I-Team: Data shows number of arrests inside Massachusetts schools
I-Team: Data shows number of arrests inside Massachusetts schools 03:47

BOSTON – Mass shootings have made school security a top priority, but now the WBZ I-Team is joining forces with CBS News Investigations to uncover an unintended side effect. Children as young as elementary age are being arrested in the hallways of their schools.

Experts say arresting juveniles can have traumatic long-term effects. In Massachusetts, an incident at Brockton High School made headlines last year when cellphone cameras caught a Brockton officer kneeling on a teenager's neck and handcuffing him.

"I ask that this doesn't happen to anyone else's kid," the 16-year-old's father said. The I-Team agreed not to use his name, to protect the boy's privacy. "It's a very sad situation for me, and my son is traumatized."
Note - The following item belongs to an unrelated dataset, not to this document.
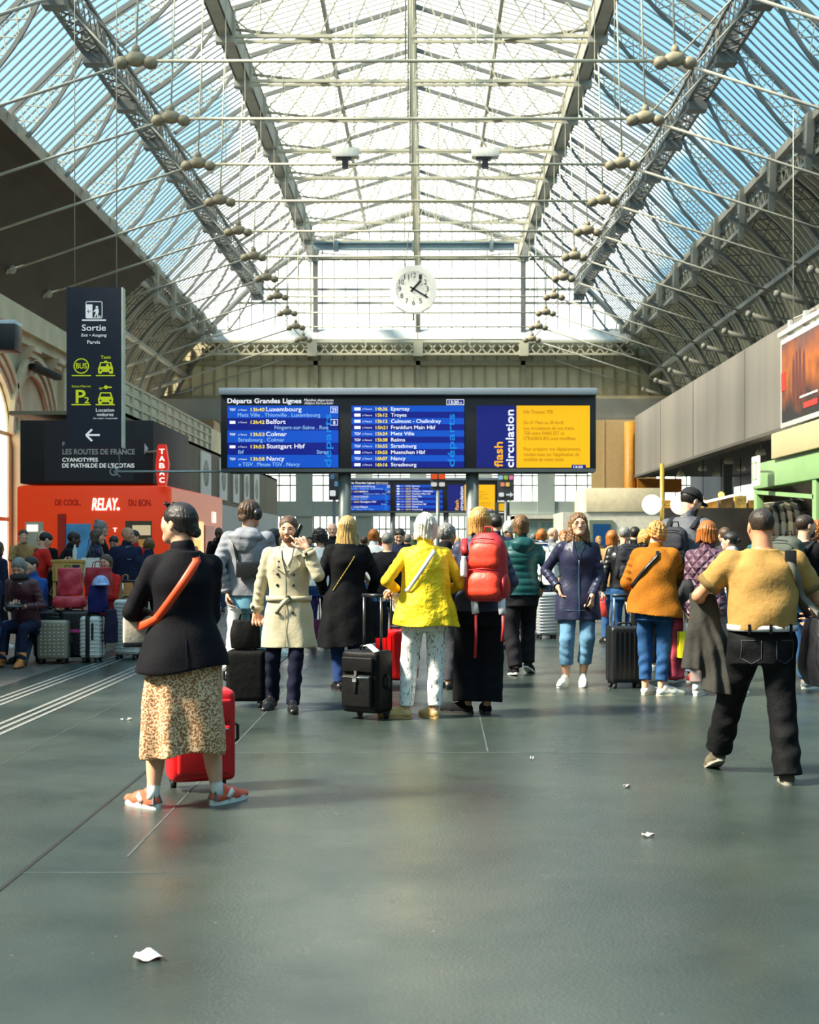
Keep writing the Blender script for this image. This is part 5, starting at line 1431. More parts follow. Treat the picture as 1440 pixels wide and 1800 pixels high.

The officer was cleared, and is back at work now in the same hallways where that teen is still a student, accused of assault and caught up in the very complicated Massachusetts criminal justice system.

School districts across the country report arrest numbers to the federal government once every couple of years. A CBS News analysis of the most recent data available shows students are ending up in handcuffs before they even make it to high school.

Massachusetts elementary schools called police on children 22 times in the 2017-2018 school year. Three were arrested.

The I-Team also looked at sixth through eighth graders in the state. Over the last five years, middle schools in Dennis-Yarmouth, Swampscott, Douglas, and Randolph reported arresting a combined half dozen adolescents, plus three more who were summonsed to court.

"I got mixed up in a lot of different things," said Zaire Richardson, who was 14 when she had her first interaction with Boston Police. "I just felt like they already made their decision and I'm going to jail, so I just felt very lost and just frightened."

"It's removing you from your family, from your peers, and putting you in a category. That's going to continue to perpetuate that identity, and it's going to be more harmful for you coming out," Sarah Coughlin, who heads up the Charlestown Coalition, said.

It's an organization that among other things, works with the Suffolk District Attorney to keep kids away from criminal courts. Instead, the coalition has created youth groups that engage kids in the community.

One such program is called Turn it Around, which just created a new chapter.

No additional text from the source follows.